LONDON — Less than half (48%) of American and British CEOs in the S&P 500 and FTSE 350 have a social media presence, according to new Brunswick research, and only one in four have posted within the past year.

The Connected Leadership study states: “It’s a situation that’s difficult to reconcile. A majority of CEOs at important American and British companies are effectively offline at a time when their customers, investors, employees – practically every stakeholder group that’s important to their influence as leaders and the performance of their businesses – are very much online.

“Nearly every company is in the midst of transforming how they operate, yet their executives are stuck with outdated leadership habits.”

The research platform has two pillars: a Connected Leadership Index documenting the digital profiles of 790 CEOs, based on more than 100,000 data points; and an extensive survey of employees and readers of financial publications, asking whether they expected CEOs to be on social media, and the topics they wanted business leaders to discuss.

Brunswick partner Craig Mullaney, who joined from Facebook last year and has led the development of the project, told the Holmes Report: “We’ve created an authoritative platform for how leadership is being reimagined in a connected world. Every member of congress is on social media but there’s a relatively low penetration of business leaders. Most execs aren’t digital natives and the path ahead seems fraught with pitfalls, and I don’t think a clear case is being made by advisors or staff.”

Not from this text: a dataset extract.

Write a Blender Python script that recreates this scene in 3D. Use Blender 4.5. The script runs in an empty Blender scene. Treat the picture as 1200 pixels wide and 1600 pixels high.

Walmart’s Doug McMillon tops the inaugural index, as the most connected CEO on social media. “He’s had incredible success on social on three channels, and it’s a core part of the way he leads the business,” says Mullaney.

“Purpose and leadership need to go together: visible leadership is as important as the role a company plays in the world, and an anonymised purpose is less compelling when it’s not narrated by a CEO who showcases those values. By a ratio of two to one, employees would prefer to work for a company with a CEO on social.”

The Connected Leadership survey found that 65% of American employees and 73% of British employees think it’s important that CEOs actively communicate about their company on social media, and this is even higher for finance readers: 78% of Americans and 81% of Brits in this cohort.

In terms of areas that CEOs should be commenting on, the survey found they are expected to not only talk about strategic and financial issues such as setting the company vision and delivering value to stakeholders, but also to set the moral tone for the company, to be its public face and to be a role model for employees.

The Connected Leadership Index found that the top 50 connected leaders post more frequently than other active CEOs. Across Twitter, Facebook, and Instagram combined, connected leaders posted twice as much content as their peers, including twice as much video content.

The study also found that most employees believe that communication on social media from a CEO can make either a positive impact on the company’s overall effectiveness (66%) and reputation (71%).

Connected Leadership currently covers the US and the UK, with more markets across continental Europe and Asia to be added in the future.